Amped up for artificial intelligence

Does the notion of artificial intelligence have you conjuring up Hollywood’s images of cyborgs, posing as humans, coming back from the future to change the fate of the world? Or is the mere concept of AI (as scientists refer to it) emblematic of a world in which sentient computers like HAL, from 2001: A Space Odyssey, override the wishes of the humans they’re designed to assist and, while speaking in a soft eerie monotone, diabolically plan the deaths of an entire spaceship crew?

If the androids of Westworld are the pejorative side of AI, heightened by a moviemaker’s poetic license, the truth, in fact, is that artificial intelligence, analogous to the science fiction of yesteryear, is already responsible for bettering the lives of humans in the real world. Artificial intelligence can be found in the electronics of your car, the Roomba that vacuums your home, or those smartphones we’re all tethered to. And, that doesn’t take into consideration thermostats that know when you’re home and adjust the temperature, sophisticated fraud detection alerts on your bank account, or the music or movie recommendations provided to you by Spotify or Netflix.

“The notion of artificial intelligence has been around for a long time, but only recently have we had sufficiently powerful computers to actualize the ideas in this field,” said Ken Ford, who earned a PhD in computer science from Tulane in 1987. Ford is the founder and CEO of the Florida Institute for Human and Machine Cognition in Pensacola, Florida.

“The notion of artificial intelligence has been around for a long time, but only recently have we had sufficiently powerful computers to actualize the ideas in this field.”

Ken Ford

To walk around the institute is to come face-to-face with impressive robotic figures. In fact, Ford’s team from IHMC beat an array of competitors at the international Defense Advanced Research Projects Agency Robotics Challenge in June 2015. It earned first place against American teams, including MIT and Carnegie Mellon, and second place overall, garnering $1 million in prize money.
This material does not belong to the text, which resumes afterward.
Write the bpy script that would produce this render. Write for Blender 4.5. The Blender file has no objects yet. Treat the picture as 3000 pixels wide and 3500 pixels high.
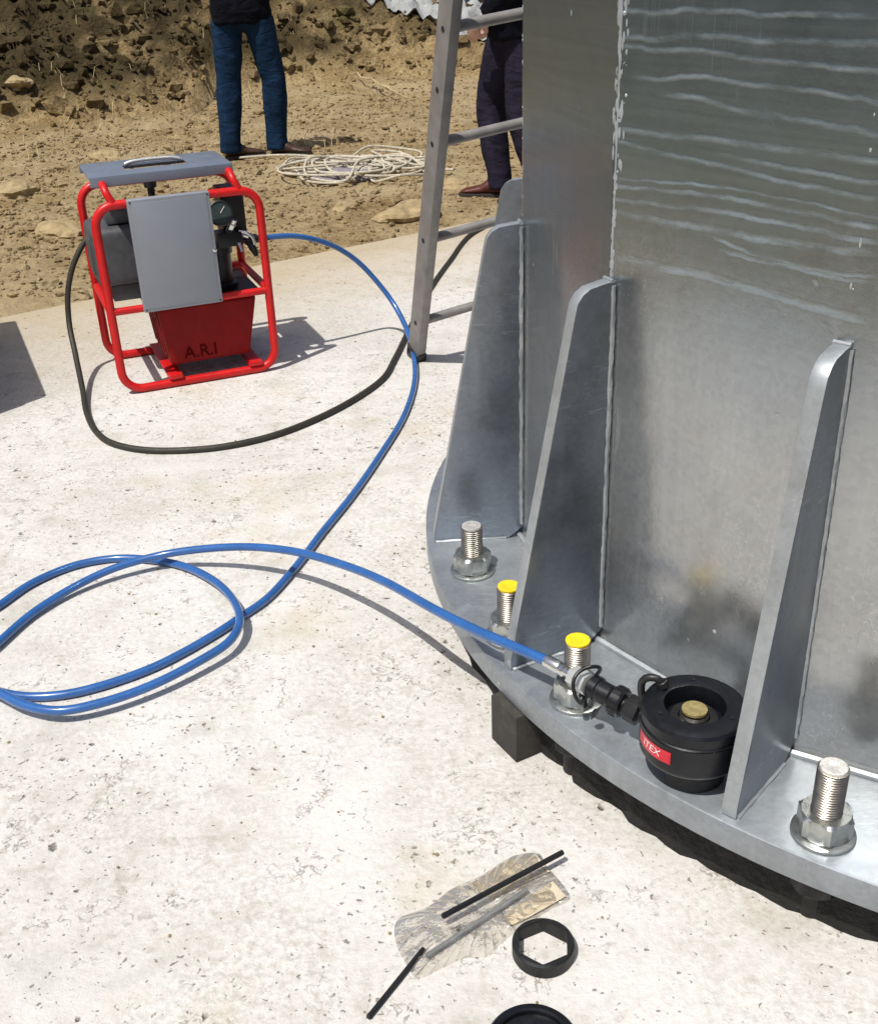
import bpy, bmesh, math, random
import numpy as np
from mathutils import Vector, Matrix, noise as mnoise

random.seed(7)
RNG = np.random.default_rng(11)
scene = bpy.context.scene
COL = scene.collection
R = math.radians

# ------------------------------------------------------------------ camera
cam_d = bpy.data.cameras.new("camera")
cam_d.sensor_fit = 'VERTICAL'
cam_d.sensor_height = 24.0
cam_d.lens = 24.0 * 3801.0 / 3500.0
cam_d.clip_start = 0.05
cam_d.clip_end = 500.0
cam = bpy.data.objects.new("camera", cam_d)
COL.objects.link(cam)
cam.matrix_world = (Matrix.Translation((0, 0, 1.355)) @ Matrix.Rotation(R(90 - 27.74), 4, 'X')
                    @ Matrix.Rotation(R(-2.218), 4, 'Z'))
scene.camera = cam

# ------------------------------------------------------------------ sky, sun, exposure
SUN_DISP = (0.32, 0.39)                       # metres of shadow per metre of height
SUN_EL = math.atan(1 / math.hypot(*SUN_DISP))
SUN_VEC = Vector((-SUN_DISP[0], -SUN_DISP[1], 1.0)).normalized()
world = bpy.data.worlds.new("World")
scene.world = world
world.use_nodes = True
wn = world.node_tree
for n in list(wn.nodes):
    wn.nodes.remove(n)
wo = wn.nodes.new("ShaderNodeOutputWorld")
wb = wn.nodes.new("ShaderNodeBackground")
ws = wn.nodes.new("ShaderNodeTexSky")
ws.sky_type = 'NISHITA'
ws.sun_disc = False
ws.sun_elevation = SUN_EL
ws.sun_rotation = math.atan2(SUN_VEC.x, SUN_VEC.y)
ws.air_density = 1.0
ws.dust_density = 3.5
ws.ozone_density = 1.0
wb.inputs[1].default_value = 0.09
wn.links.new(ws.outputs[0], wb.inputs[0])
wn.links.new(wb.outputs[0], wo.inputs[0])

sd = bpy.data.lights.new("sun", 'SUN')
sd.energy = 4.2
sd.angle = R(0.53)
sd.color = (1.0, 0.965, 0.90)
so = bpy.data.objects.new("sun", sd)
COL.objects.link(so)
so.location = (-3, -4, 12)
so.rotation_euler = SUN_VEC.to_track_quat('Z', 'Y').to_euler()

scene.cycles.max_bounces = 6
scene.cycles.diffuse_bounces = 2
scene.cycles.glossy_bounces = 3
scene.cycles.transparent_max_bounces = 8
scene.view_settings.view_transform = 'Standard'
scene.view_settings.look = 'None'
scene.view_settings.exposure = 0.0
scene.view_settings.gamma = 1.0
scene.view_settings.use_curve_mapping = False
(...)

Ford emphasizes that this institute isn’t about replacing the human, but about amplifying them.

“There are various camps in the AI community,” said Ford. “Some are trying to build machines whose behavior is indistinguishable from humans. That was the original group. IHMC is a reaction to that as we’re not into building artificial humans. They are in good supply, already. And, by the way, the term artificial is a singularly poor name. Perhaps enhanced, augmented or amplified intelligence would be more apropos. Artificial implies something fake.”

To be sure, there’s nothing fake about the sort of intelligence that computers have been imbued with. Witness IBM’s Watson, which beat out the best human contestant to win “Jeopardy,” or the stunning win by the British company DeepMind, whose AI AlphaGo beat the 18-time world champion Lee Sedol at the Chinese board game called Go. It had long been considered an impossible task for computers to play Go at a world-class level.